Exactly the lines from the start of the data below through the line that contains "C = S.collection" are to be copied, with pictures left out.

>> Begin

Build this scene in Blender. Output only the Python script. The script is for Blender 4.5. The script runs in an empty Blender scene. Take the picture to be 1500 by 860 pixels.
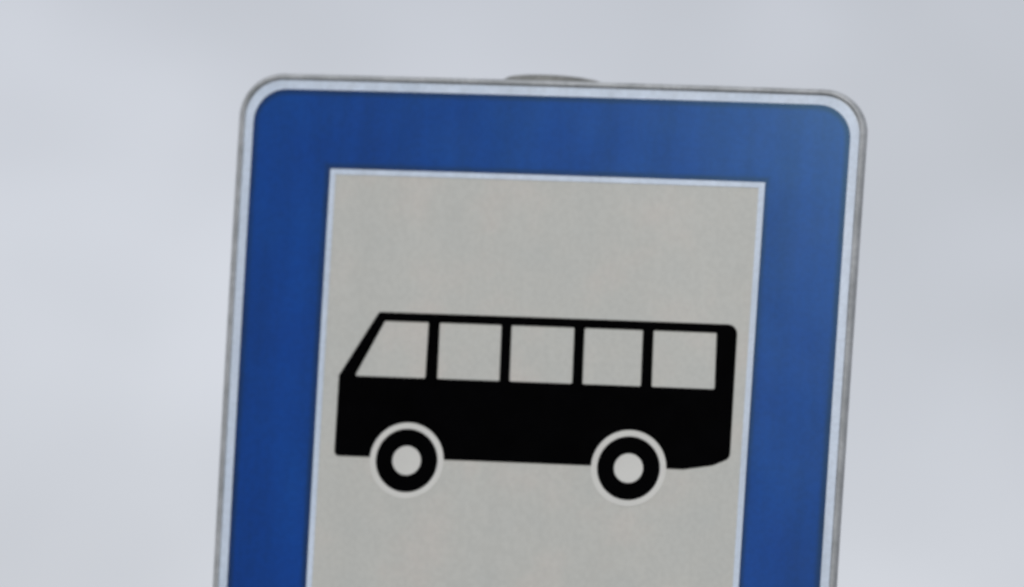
# Bus stop sign on its post, seen from a few metres away with a long lens, under an overcast sky.
import bpy, bmesh, math
from mathutils import Vector, Matrix, geometry

S = bpy.context.scene
C = S.collection

# ------------------------------------------------------------------ dimensions (metres)
HW, HT = 0.200, 0.600            # half width and height of the sign
TOP = 2.30                       # height of its top edge above the ground
BOW_X, BOW_Z = 0.004, 0.005      # the pressed sheet is slightly domed


def bow(x, z):
    """How far the domed sheet stands forward (towards -y) at x and at z below the top edge."""
    u = min(1.2, abs(x) / HW)
    v = min(1.2, abs(z - HT / 2) / (HT / 2))
    return BOW_X * (1 - u * u) + BOW_Z * (1 - v * v) - 0.002


TAPER, TAPER_Z = 0.05, 0.09      # the sheet narrows by a few millimetres towards its foot


def narrow(x, z):
    return x * (1 - TAPER * (z - TAPER_Z))


# ------------------------------------------------------------------ materials
def new_mat(name):
    m = bpy.data.materials.new(name)
    m.use_nodes = True
    nt = m.node_tree
    return m, nt, nt.nodes['Principled BSDF']


def noise(nt, scale, detail=4, rough=0.55, vec=None, stretch=None, shift=(0, 0, 0)):
    n = nt.nodes.new('ShaderNodeTexNoise')
    n.inputs['Scale'].default_value = scale
    n.inputs['Detail'].default_value = detail
    n.inputs['Roughness'].default_value = rough
    tc = nt.nodes.new('ShaderNodeTexCoord')
    src = tc.outputs['Object'] if vec is None else vec
    if stretch:
        mp = nt.nodes.new('ShaderNodeMapping')
        mp.inputs['Scale'].default_value = stretch
        mp.inputs['Location'].default_value = shift
        nt.links.new(src, mp.inputs['Vector'])
        src = mp.outputs['Vector']
    nt.links.new(src, n.inputs['Vector'])
    return n


def ramp(nt, fac, stops):
    r = nt.nodes.new('ShaderNodeValToRGB')
    e = r.color_ramp.elements
    e[0].position, e[0].color = stops[0][0], (*stops[0][1], 1)
    e[1].position, e[1].color = stops[-1][0], (*stops[-1][1], 1)
    for p, c in stops[1:-1]:
        k = e.new(p)
        k.color = (*c, 1)
    nt.links.new(fac, r.inputs['Fac'])
    return r.outputs['Color']


def surface(name, stops, scale, rough, metallic=0.0, bump=0.0, bump_scale=200, detail=4, stretch=None, rough_var=0.08, spec=0.5, streak=0.0, grain=0.0, grain_scale=330):
    m, nt, b = new_mat(name)
    n = noise(nt, scale, detail, stretch=stretch)
    col = ramp(nt, n.outputs['Fac'], stops)
    # faint rain streaks running down, and the fine grain of the sheeting
    for amount, tex in ((streak, dict(scale=60, detail=3, stretch=(1, 1, 0.09))), (grain, dict(scale=grain_scale, detail=2))):
        if amount:
            nn = noise(nt, **tex)
            rr = ramp(nt, nn.outputs['Fac'], [(0.36, (1 - amount,) * 3), (0.64, (1 + amount * 0.5,) * 3)])
            mx = nt.nodes.new('ShaderNodeMix')
            mx.data_type = 'RGBA'
            mx.blend_type = 'MULTIPLY'
            mx.inputs['Factor'].default_value = 1.0
            nt.links.new(col, mx.inputs['A'])
            nt.links.new(rr, mx.inputs['B'])
            col = mx.outputs['Result']
    nt.links.new(col, b.inputs['Base Color'])
    n2 = noise(nt, scale * 2.3, 3, stretch=stretch)
    mr = nt.nodes.new('ShaderNodeMapRange')
    mr.inputs['To Min'].default_value = rough - rough_var
    mr.inputs['To Max'].default_value = rough + rough_var
    nt.links.new(n2.outputs['Fac'], mr.inputs['Value'])
    nt.links.new(mr.outputs['Result'], b.inputs['Roughness'])
    b.inputs['Metallic'].default_value = metallic
    b.inputs['Specular IOR Level'].default_value = spec
    if bump:
        n3 = noise(nt, bump_scale, 3)
        bp = nt.nodes.new('ShaderNodeBump')
        bp.inputs['Strength'].default_value = bump
        bp.inputs['Distance'].default_value = 0.0004
        nt.links.new(n3.outputs['Fac'], bp.inputs['Height'])
        nt.links.new(bp.outputs['Normal'], b.inputs['Normal'])
    return m


M_ALU = surface('dull_aluminium', [(0.3, (0.36, 0.375, 0.38)), (0.7, (0.58, 0.595, 0.60))], 45, 0.5, metallic=0.5, bump=0.2, rough_var=0.12, grain=0.10)
M_WHITE = surface('white_sheeting', [(0.3, (0.56, 0.66, 0.80)), (0.7, (0.64, 0.73, 0.86))], 18, 0.4, streak=0.08, grain=0.07)
M_BLUE = surface('blue_sheeting', [(0.25, (0.0006, 0.036, 0.255)), (0.5, (0.0008, 0.043, 0.275)), (0.75, (0.0015, 0.051, 0.29))], 14, 0.23, bump=0.03, bump_scale=400, spec=0.38, rough_var=0.03, streak=0.14, grain=0.09)


def sharpening_outline(m):
    """Dark image-sharpening outline, put into the colour along the cut edges of the blue film."""
    nt = m.node_tree
    b = nt.nodes['Principled BSDF']

    def mth(op, a, c=None):
        n = nt.nodes.new('ShaderNodeMath')
        n.operation = op
        for k, v in enumerate((a, c)):
            if v is None:
                continue
            if isinstance(v, (int, float)):
                n.inputs[k].default_value = v
            else:
                nt.links.new(v, n.inputs[k])
        return n.outputs[0]

    tc = nt.nodes.new('ShaderNodeTexCoord')
    sp = nt.nodes.new('ShaderNodeSeparateXYZ')
    nt.links.new(tc.outputs['Object'], sp.inputs[0])
    ax = mth('ABSOLUTE', mth('DIVIDE', sp.outputs['X'], mth('ADD', mth('MULTIPLY', sp.outputs['Z'], TAPER), 1 + TAPER * TAPER_Z)))
    az = mth('ABSOLUTE', mth('ADD', sp.outputs['Z'], HT / 2))
    qx, qz = mth('SUBTRACT', ax, 0.1903 - 0.021), mth('SUBTRACT', az, 0.29 - 0.021)
    px, pz = mth('MAXIMUM', qx, 0), mth('MAXIMUM', qz, 0)
    ln = mth('SQRT', mth('ADD', mth('MULTIPLY', px, px), mth('MULTIPLY', pz, pz)))
    d_out = mth('SUBTRACT', mth('ADD', ln, mth('MINIMUM', mth('MAXIMUM', qx, qz), 0)), 0.021)
    iz = mth('ABSOLUTE', mth('ADD', sp.outputs['Z'], 0.29))
    d_in = mth('MAXIMUM', mth('SUBTRACT', ax, 0.1383), mth('SUBTRACT', iz, 0.23))
    dist = mth('MINIMUM', mth('MULTIPLY', d_out, -1), d_in)
    mr = nt.nodes.new('ShaderNodeMapRange')
    mr.interpolation_type = 'SMOOTHSTEP'
    mr.inputs['From Min'].default_value = 0.0012
    mr.inputs['From Max'].default_value = 0.0052
    mr.inputs['To Min'].default_value = 0.85
    mr.inputs['To Max'].default_value = 0.0
    nt.links.new(dist, mr.inputs['Value'])
    n = noise(nt, 35, 4, 0.6)
    amt = mth('MULTIPLY', mr.outputs['Result'], mth('ADD', mth('MULTIPLY', n.outputs['Fac'], 0.9), 0.45))
    amt = mth('MINIMUM', amt, 1.0)
    mx = nt.nodes.new('ShaderNodeMix')
    mx.data_type = 'RGBA'
    old = b.inputs['Base Color'].links[0].from_socket
    nt.links.new(amt, mx.inputs['Factor'])
    nt.links.new(old, mx.inputs['A'])
    mx.inputs['B'].default_value = (0.006, 0.020, 0.075, 1)  # navy of the sharpening outline, painted into the base colour
    nt.links.new(mx.outputs['Result'], b.inputs['Base Color'])
    b.inputs['Specular Tint'].default_value = (0.42, 0.78, 1.0, 1)   # light comes back through the coloured film


sharpening_outline(M_BLUE)
M_HALO = surface('pale_sharpening_halo', [(0.3, (0.64, 0.64, 0.61)), (0.7, (0.70, 0.70, 0.67))], 30, 0.4, spec=0.15)  # light image-sharpening halo, put into the colour of hubs and wheel gaps
M_PANEL = surface('off_white_sheeting', [(0.25, (0.54, 0.552, 0.525)), (0.5, (0.562, 0.566, 0.532)), (0.76, (0.605, 0.575, 0.535))], 22, 0.30, bump=0.03, bump_scale=400, spec=0.15, rough_var=0.03, streak=0.015, grain=0.04)
M_BLACK = surface('black_print', [(0.3, (0.0008, 0.0008, 0.001)), (0.7, (0.0014, 0.0014, 0.0018))], 60, 0.4, spec=0.004)
M_POST = surface('galvanised_steel', [(0.35, (0.30, 0.31, 0.32)), (0.65, (0.42, 0.43, 0.44))], 70, 0.48, metallic=0.7, bump=0.15)
M_CAP = surface('grey_plastic', [(0.3, (0.185, 0.19, 0.18)), (0.7, (0.27, 0.272, 0.255))], 60, 0.7, grain=0.2, grain_scale=140)
M_STEEL = surface('zinc_bolt', [(0.3, (0.35, 0.35, 0.35)), (0.7, (0.5, 0.5, 0.5))], 90, 0.4, metallic=0.8)
M_GROUND = surface('asphalt', [(0.3, (0.035, 0.035, 0.037)), (0.7, (0.075, 0.074, 0.072))], 3, 0.9, bump=0.6, bump_scale=140, detail=8)


# ------------------------------------------------------------------ mesh helpers
def link(name, bm, mat, parent=None, smooth=35):
    bmesh.ops.recalc_face_normals(bm, faces=bm.faces)
    me = bpy.data.meshes.new(name)
    bm.to_mesh(me)
    bm.free()
    me.materials.append(mat)
    for p in me.polygons:
        p.use_smooth = True
    me.set_sharp_from_angle(angle=math.radians(smooth))
    o = bpy.data.objects.new(name, me)
    C.objects.link(o)
    if parent:
        o.parent = parent
    return o


def rounded_rect(x0, x1, z0, z1, r, n=10):
    """Outline in sign coordinates (x right, z down from the top edge)."""
    if r <= 0:
        return [(x0, z0), (x1, z0), (x1, z1), (x0, z1)]
    pts = []
    for cx, cz, a0 in ((x1 - r, z0 + r, -90), (x1 - r, z1 - r, 0), (x0 + r, z1 - r, 90), (x0 + r, z0 + r, 180)):
        for k in range(n + 1):
            a = math.radians(a0 + 90 * k / n)
            pts.append((cx + r * math.cos(a), cz + r * math.sin(a)))
    return pts


def fillet(poly, radii, n=5):
    """Round the corners of a polygon, one radius per corner."""
    out = []
    m = len(poly)
    for i, (p, r) in enumerate(zip(poly, radii)):
        p = Vector(p)
        a, b = Vector(poly[i - 1]), Vector(poly[(i + 1) % m])
        if r <= 0:
            out.append(tuple(p))
            continue
        u, v = (a - p).normalized(), (b - p).normalized()
        half = u.angle(v) / 2
        t = min(r / math.tan(half), 0.45 * (a - p).length, 0.45 * (b - p).length)
        rr = t * math.tan(half)
        cen = p + (u + v).normalized() * (rr / math.sin(half))
        s, e = (p + u * t) - cen, (p + v * t) - cen
        for k in range(n + 1):
            d = s.lerp(e, k / n).normalized() * rr
            out.append(tuple(cen + d))
    return out


def circle(cx, cz, r, n=48):
    return [(cx + r * math.cos(2 * math.pi * k / n), cz + r * math.sin(2 * math.pi * k / n)) for k in range(n)]


def dense(loop, step=0.008):
    out = []
    for i, p in enumerate(loop):
        q = loop[(i + 1) % len(loop)]
        n = max(1, int(math.hypot(q[0] - p[0], q[1] - p[1]) / step))
        out += [(p[0] + (q[0] - p[0]) * k / n, p[1] + (q[1] - p[1]) * k / n) for k in range(n)]
    return out


def inside(x, z, loops):
    c = False
    for lp in loops:
        j = len(lp) - 1
        for i in range(len(lp)):
            if (lp[i][1] > z) != (lp[j][1] > z) and x < (lp[j][0] - lp[i][0]) * (z - lp[i][1]) / (lp[j][1] - lp[i][1]) + lp[i][0]:
                c = not c
            j = i
    return c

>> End

» **FINISHED TASK**:
Build this scene in Blender. Output only the Python script. The script is for Blender 4.5. The script runs in an empty Blender scene. Take the picture to be 1500 by 860 pixels.
# Bus stop sign on its post, seen from a few metres away with a long lens, under an overcast sky.
import bpy, bmesh, math
from mathutils import Vector, Matrix, geometry

S = bpy.context.scene
C = S.collection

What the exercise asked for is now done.